Of course, Calvin's comment raises the question "who or what is meant by 'church'?" Although he doesn't unpack the point in much detail here, it's clear that Calvin has a more expansive understanding of "church" than his Roman opponents. His opponents, he notes, include in their definition of "church" only those who acknowledge "Cephas as [the church's] head," and ultimately encourage all, in aiming to understand Scripture, to submit themselves to "whatever dreaming monks" determine Scripture to say. When Calvin speaks of the "church," he has in mind rather the "Church [that] Scripture itself portrays," a body that, for instance, includes the vast number of Christians through the centuries who would not have been able to give unequivocal support to the claims made regarding Rome by Trent.

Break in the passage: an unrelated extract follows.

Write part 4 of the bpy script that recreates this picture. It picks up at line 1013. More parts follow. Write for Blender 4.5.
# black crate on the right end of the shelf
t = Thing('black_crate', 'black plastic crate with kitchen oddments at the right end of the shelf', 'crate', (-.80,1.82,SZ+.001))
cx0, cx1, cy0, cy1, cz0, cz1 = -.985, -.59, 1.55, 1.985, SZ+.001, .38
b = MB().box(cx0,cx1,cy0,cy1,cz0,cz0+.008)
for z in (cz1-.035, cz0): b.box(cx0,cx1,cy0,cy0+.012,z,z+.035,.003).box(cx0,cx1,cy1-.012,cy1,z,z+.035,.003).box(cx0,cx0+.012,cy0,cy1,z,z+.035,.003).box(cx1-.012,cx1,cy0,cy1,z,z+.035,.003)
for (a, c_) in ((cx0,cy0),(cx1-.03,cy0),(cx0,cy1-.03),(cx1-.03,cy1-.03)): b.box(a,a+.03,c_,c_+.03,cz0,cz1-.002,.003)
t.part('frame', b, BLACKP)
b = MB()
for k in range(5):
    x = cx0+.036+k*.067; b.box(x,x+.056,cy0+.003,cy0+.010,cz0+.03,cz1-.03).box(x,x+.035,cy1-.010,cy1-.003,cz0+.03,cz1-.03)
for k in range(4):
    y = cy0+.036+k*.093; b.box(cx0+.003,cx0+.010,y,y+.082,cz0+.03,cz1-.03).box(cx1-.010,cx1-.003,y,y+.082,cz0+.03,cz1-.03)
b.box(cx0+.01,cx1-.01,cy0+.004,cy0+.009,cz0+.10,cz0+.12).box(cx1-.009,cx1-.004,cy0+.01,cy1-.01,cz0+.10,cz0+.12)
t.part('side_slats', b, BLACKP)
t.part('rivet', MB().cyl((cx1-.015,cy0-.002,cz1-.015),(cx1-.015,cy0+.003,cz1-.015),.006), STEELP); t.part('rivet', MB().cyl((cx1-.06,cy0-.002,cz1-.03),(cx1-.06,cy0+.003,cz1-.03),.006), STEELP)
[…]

In any case, I wonder how many Protestants today would be willing to admit Calvin's point regardless of how "church" is properly defined? How many Protestants today, that is, could (or would) insist upon their own readiness to submit their determinations about Scripture's meaning to "the judgment of the Church." Calvin's argument does not disallow individuals to obtain new insights into Scripture's meaning, nor to share them with others. It does, however, force the individual to bow before the authority of a collective majority in assessing such insights, a pill few individuals in our time will swallow easily. Self-idolatry in our day very often takes the form of every individual thinking that he or she knows best, even (or perhaps especially) in the matter of reading and understanding God's Word.

Perhaps, as Protestants, its time we got our lucubrations in line. Doing so might give us a more credible position against the extravagant claims of Rome regarding her right and ability to translate the Bible. It might, for instance, give us a more credible response to the charge that Protestantism creates 900 million popes over against Rome's one. The sooner we tame our lucubrations the better. The health and future of Protestantism may depend on it.